▶ TO BE DONE: Please write out the lines of the data exactly, beginning with the first and ending with the line containing "from mathutils import Matrix, Vector"; leave the pictures behind.

▶ INFORMATION SHOWN:
## Begin

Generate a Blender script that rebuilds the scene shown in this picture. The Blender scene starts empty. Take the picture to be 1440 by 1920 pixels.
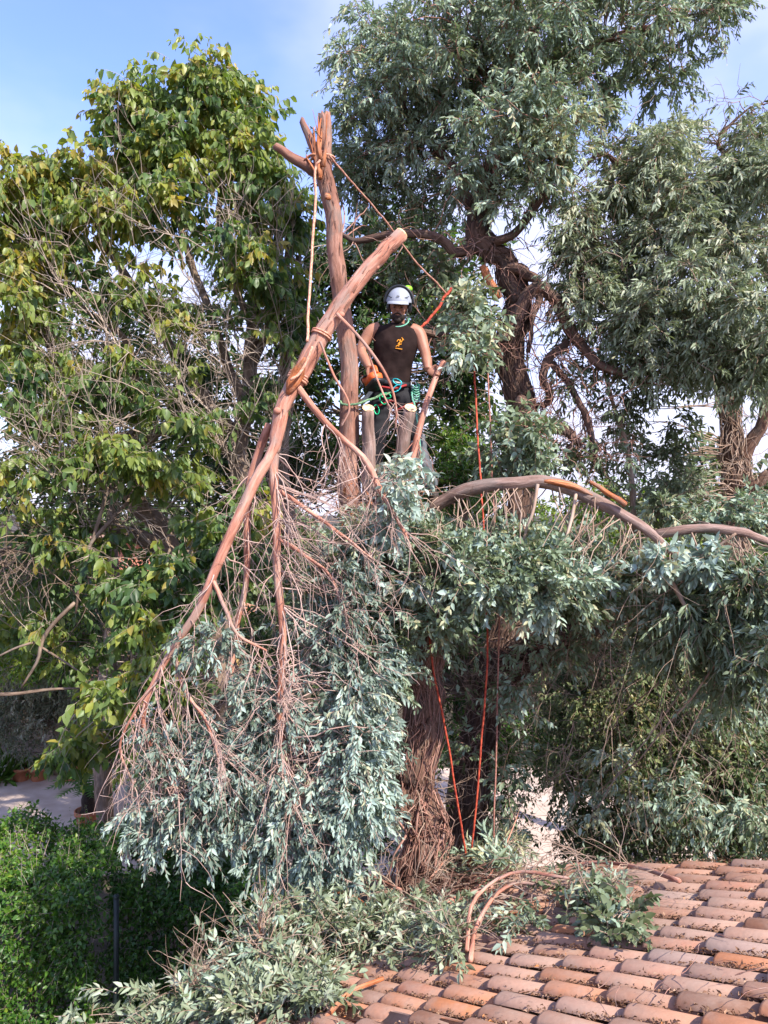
import bpy, math, random
import numpy as np
from mathutils import Matrix, Vector

rng = np.random.default_rng(7)
random.seed(7)
scn = bpy.context.scene
COL = scn.collection
F = 1441.0
CAMZ = 5.3

# ------------------------------------------------------------------ camera, sky, sun, exposure
cam_d = bpy.data.cameras.new('camera')
cam_d.sensor_fit = 'VERTICAL'
cam_d.sensor_height = 24.0
cam_d.lens = 24.0 * F / 1920.0
cam_d.clip_end = 3000
cam = bpy.data.objects.new('camera', cam_d)
cam.location = (0, 0, CAMZ)
cam.rotation_euler = (math.radians(90), 0, 0)
COL.objects.link(cam)
scn.camera = cam

SUN_DIR = Vector((0.50, -0.52, 0.70)).normalized()
SUN_EL = math.asin(SUN_DIR.z)
SUN_AZ = math.atan2(SUN_DIR.x, SUN_DIR.y)      # clockwise from +Y

world = bpy.data.worlds.new('World')
scn.world = world
world.use_nodes = True
wn = world.node_tree
wn.nodes.clear()
w_out = wn.nodes.new('ShaderNodeOutputWorld')
w_bg = wn.nodes.new('ShaderNodeBackground')
w_bg.inputs['Strength'].default_value = 0.15
w_sky = wn.nodes.new('ShaderNodeTexSky')
w_sky.sky_type = 'NISHITA'
w_sky.sun_disc = False
w_sky.sun_elevation = SUN_EL
w_sky.sun_rotation = SUN_AZ
w_sky.air_density = 1.0
w_sky.dust_density = 0.5
w_sky.ozone_density = 2.5
w_tc = wn.nodes.new('ShaderNodeTexCoord')
w_map = wn.nodes.new('ShaderNodeMapping')
w_map.inputs['Scale'].default_value = (1.0, 1.0, 2.0)
w_map.inputs['Location'].default_value = (0.35, 0.2, 0.1)
w_no = wn.nodes.new('ShaderNodeTexNoise')
w_no.inputs['Scale'].default_value = 2.6
w_no.inputs['Detail'].default_value = 5.0
w_no.inputs['Roughness'].default_value = 0.5
w_sep = wn.nodes.new('ShaderNodeSeparateXYZ')
w_alt = wn.nodes.new('ShaderNodeMapRange')       # cloudier towards the horizon all the way round
w_alt.inputs['From Min'].default_value = 0.0
w_alt.inputs['From Max'].default_value = 0.52
w_alt.inputs['To Min'].default_value = 0.30
w_alt.inputs['To Max'].default_value = -0.02
w_add = wn.nodes.new('ShaderNodeMath')
w_add.operation = 'ADD'
w_ramp = wn.nodes.new('ShaderNodeMapRange')
w_ramp.interpolation_type = 'SMOOTHSTEP'
w_ramp.inputs['From Min'].default_value = 0.30
w_ramp.inputs['From Max'].default_value = 0.86
w_mix = wn.nodes.new('ShaderNodeMix')
w_mix.data_type = 'RGBA'
w_mix.inputs['B'].default_value = (2.6, 2.65, 3.4, 1)
L = wn.links.new
L(w_tc.outputs['Generated'], w_map.inputs['Vector'])
L(w_map.outputs['Vector'], w_no.inputs['Vector'])
L(w_tc.outputs['Generated'], w_sep.inputs['Vector'])
L(w_sep.outputs['Z'], w_alt.inputs['Value'])
L(w_no.outputs['Fac'], w_add.inputs[0])
L(w_alt.outputs['Result'], w_add.inputs[1])
L(w_add.outputs['Value'], w_ramp.inputs['Value'])
L(w_ramp.outputs['Result'], w_mix.inputs['Factor'])
w_tint = wn.nodes.new('ShaderNodeMix')
w_tint.data_type = 'RGBA'
w_tint.blend_type = 'MULTIPLY'
w_tint.inputs['Factor'].default_value = 1.0
w_tint.inputs['B'].default_value = (0.79, 0.765, 1.02, 1)
L(w_sky.outputs['Color'], w_tint.inputs['A'])
L(w_tint.outputs['Result'], w_mix.inputs['A'])
L(w_mix.outputs['Result'], w_bg.inputs['Color'])
L(w_bg.outputs['Background'], w_out.inputs['Surface'])

sun_d = bpy.data.lights.new('sun', 'SUN')
sun_d.energy = 3.1
sun_d.angle = math.radians(0.5)
sun_d.color = (1.0, 0.93, 0.84)
sun = bpy.data.objects.new('sun', sun_d)
sun.rotation_euler = SUN_DIR.to_track_quat('Z', 'Y').to_euler()
sun.location = (10, -10, 20)
COL.objects.link(sun)

vs = scn.view_settings
vs.view_transform = 'Standard'
vs.look = 'None'
vs.gamma = 1.0
vs.use_curve_mapping = False
vs.exposure = 1.58

scn.cycles.max_bounces = 10
scn.cycles.diffuse_bounces = 7
scn.cycles.transmission_bounces = 6
scn.cycles.transparent_max_bounces = 4

# ------------------------------------------------------------------ helpers
def P(px, py, d):
    """a point of the photograph (1440 x 1920) carried out to its distance d"""
    return np.array([(px - 720.0) / F * d, d, CAMZ - (py - 960.0) / F * d])

def unit(v):
    v = np.asarray(v, float)
    return v / np.maximum(np.linalg.norm(v, axis=-1, keepdims=True), 1e-9)

def rand_unit(n):
    return unit(rng.normal(size=(n, 3)))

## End

▶ COMPLETED EXERCISE:
Generate a Blender script that rebuilds the scene shown in this picture. The Blender scene starts empty. Take the picture to be 1440 by 1920 pixels.
import bpy, math, random
import numpy as np
from mathutils import Matrix, Vector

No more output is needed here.